At best, theatre occurs when plays "happen" to people; when for the duration of the performance, the play's words turn into real life: there is empathetic magic in people becoming, even briefly, someone else. This transfiguration is only, ever, a brief one, but it is the source of drama's spiritual and social value. It is what he called the "ritual magic," that is inherent in live theatre.
And it is this magic that means there can never be a substitute for live dramatic performance.

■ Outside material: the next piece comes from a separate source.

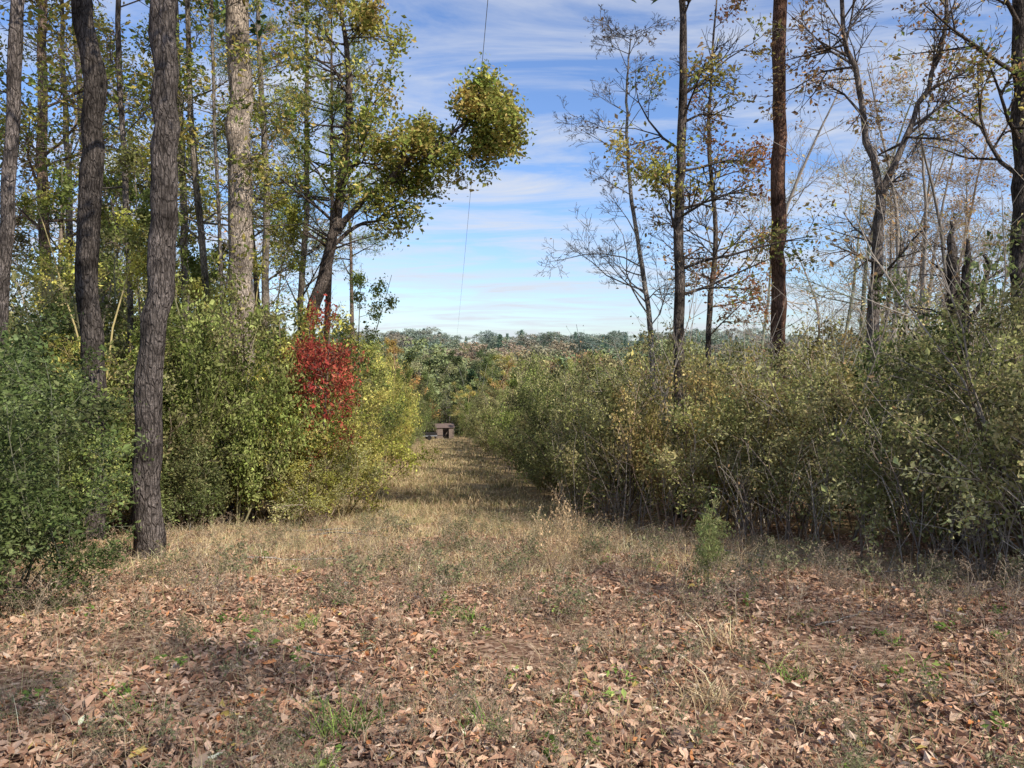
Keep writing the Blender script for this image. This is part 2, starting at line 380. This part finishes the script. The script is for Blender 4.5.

And so the provision of the buildings and facilities, that enable us all to share in this kind of experience should be a high priority. And Bruce Mason would, I am sure, be happy indeed that the North Shore community has understood this. For much of his life, he may have felt his words went largely unheeded. But now, they have certainly been acknowledged, in concrete and glass, in this multi-purpose building, which will serve not only as a place for that "ritual magic," but also can be put to as many different uses as its physical dimensions can contain. It is the realisation of years of effort; it is a magnificent asset for this, the country's fourth city. I congratulate all those whose vision and hard work have brought it about.
It is a fine thing to have named it after this man who spent his boyhood here, in Takapuna, who gave so much to the development of our national culture, who so greatly loved the beach just down the road, where he inhabited "that territory of the heart we call childhood"; and where his ashes were mingled with the sand and sea.
Now that the planners and builders have done their work, it is over to the performers to make the greater part of his dream come true. Pygmalion carved only a statue. The marble then had to be brought to life.
"Break a leg," is a traditional good luck wish to those who venture upon the stage. So may many legs be broken here, and for very many years.
I am honoured to declare the Bruce Mason Centre officially open.